Muy pocas esperanzas brinda una democracia donde la política termina convertida en una mercancía y sometida a las fuerzas de la oferta y la demanda. Como a cualquier producto vendible dentro de ese monstruoso escenario llamado mercado, al “producto político” se le aplican todos los filtros y los procesos disponibles en la publicidad y el marketing, para hacerlo atractivo al gusto de las masas. La consecuencia inevitable de este procedimiento es que la forma adquiere el acento a costa de la sustancia o contenido: la imagen del candidato, gobierno u opción política determina su éxito sin importar si le acompaña o no algo más que eso. No debería asombrar a nadie, entonces, la multiplicación desmedida de candidatos, figuras políticas y gobernantes cuyas espaldas permanecen sin encorvarse bajo el peso de planes, estrategias o-siquiera-una idea política.
En un escenario como el descrito, donde la política es un producto más que hay que vender a los compradores, resulta la norma que el acto de gobernar sea una copia al carbón del mundo de la publicidad y el mercadeo: la imagen es lo fundamental, sin importar que carezca de contenido. Cómo se viste, cómo habla, cómo gesticula, es lo que cuenta; los planes de gobierno, los objetivos y las ideas carecen de importancia, al extremo que existen ya antecedentes de candidatos confesos para quienes un plan de gobierno carece de valor.
Cuando estos personajes hueros asumen el poder y se ven enfrentados a los problemas que son propios de gobernar naciones, su falta de ideas y planes, la ausencia de estrategias y visiones de futuro quedan evidenciados en una lamentable incapacidad para resolver las crisis y cumplir con las expectativas de los gobernados. Nuevamente acuden a los trucos publicitarios y de mercadeo para salvar las apariencias, que es su preocupación primaria, e inicia la plaga de comisiones y mesas de estudio para tal y cual problema; para la crisis de acá, del medio y la de más allá. Mientras sobran las mesas y comisiones, escasean las respuestas y soluciones: lo importante para estos esclavos de la apariencia – los que gobiernan y sus publicistas- es salvar la imagen. Parecer en vez de ser. He ahí la razón de tantos estafadores políticos con una imagen de liderazgo y cuyas trayectorias no resistirían el mínimo amago de un examen cuidadoso.

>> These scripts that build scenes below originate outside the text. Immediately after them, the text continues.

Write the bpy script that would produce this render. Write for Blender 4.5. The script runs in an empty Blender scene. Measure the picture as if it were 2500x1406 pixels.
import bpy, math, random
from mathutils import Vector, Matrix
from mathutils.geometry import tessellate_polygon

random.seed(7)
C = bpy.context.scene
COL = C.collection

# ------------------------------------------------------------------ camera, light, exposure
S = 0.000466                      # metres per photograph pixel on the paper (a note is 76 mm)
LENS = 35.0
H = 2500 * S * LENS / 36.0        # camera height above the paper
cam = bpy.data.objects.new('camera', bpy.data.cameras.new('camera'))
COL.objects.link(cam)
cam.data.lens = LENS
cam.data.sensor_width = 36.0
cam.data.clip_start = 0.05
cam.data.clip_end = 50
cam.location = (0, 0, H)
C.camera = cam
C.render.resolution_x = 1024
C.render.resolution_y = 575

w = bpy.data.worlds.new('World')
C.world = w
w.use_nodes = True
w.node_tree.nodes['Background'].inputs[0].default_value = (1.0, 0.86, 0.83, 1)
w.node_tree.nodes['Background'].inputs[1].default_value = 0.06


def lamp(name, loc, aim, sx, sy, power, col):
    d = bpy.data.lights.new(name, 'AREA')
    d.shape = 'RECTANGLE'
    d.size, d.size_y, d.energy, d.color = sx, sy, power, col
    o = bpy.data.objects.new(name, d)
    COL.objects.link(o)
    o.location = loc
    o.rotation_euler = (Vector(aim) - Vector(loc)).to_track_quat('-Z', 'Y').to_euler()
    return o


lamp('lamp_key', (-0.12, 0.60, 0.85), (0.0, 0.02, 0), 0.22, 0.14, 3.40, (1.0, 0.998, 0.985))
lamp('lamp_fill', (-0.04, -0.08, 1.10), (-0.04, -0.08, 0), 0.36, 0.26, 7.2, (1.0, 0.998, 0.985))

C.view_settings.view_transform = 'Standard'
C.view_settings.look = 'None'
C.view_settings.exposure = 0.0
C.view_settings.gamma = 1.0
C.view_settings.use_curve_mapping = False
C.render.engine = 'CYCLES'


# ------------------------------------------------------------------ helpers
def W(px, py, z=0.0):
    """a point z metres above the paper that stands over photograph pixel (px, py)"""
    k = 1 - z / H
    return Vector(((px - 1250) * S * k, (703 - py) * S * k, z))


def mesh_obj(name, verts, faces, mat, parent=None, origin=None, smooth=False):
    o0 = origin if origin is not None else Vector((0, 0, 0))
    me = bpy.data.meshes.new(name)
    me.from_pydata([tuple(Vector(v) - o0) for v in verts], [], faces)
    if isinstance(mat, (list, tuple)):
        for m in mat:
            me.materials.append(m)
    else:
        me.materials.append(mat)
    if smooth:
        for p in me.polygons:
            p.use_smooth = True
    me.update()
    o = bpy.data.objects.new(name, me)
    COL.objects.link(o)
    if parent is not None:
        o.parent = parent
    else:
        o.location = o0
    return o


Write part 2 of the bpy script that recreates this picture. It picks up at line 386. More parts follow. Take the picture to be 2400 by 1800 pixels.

Corresponde a los ciudadanos cortar con este ciclo nocivo para la vida nacional, valorando en su justa dimensión el poder del voto individual y sopesando las cualidades y los méritos de cada uno de los que el futuro toque a su puerta a solicitar apoyo electoral. Desenmascarar a estos engañabobos es fundamental para salir de la debacle política.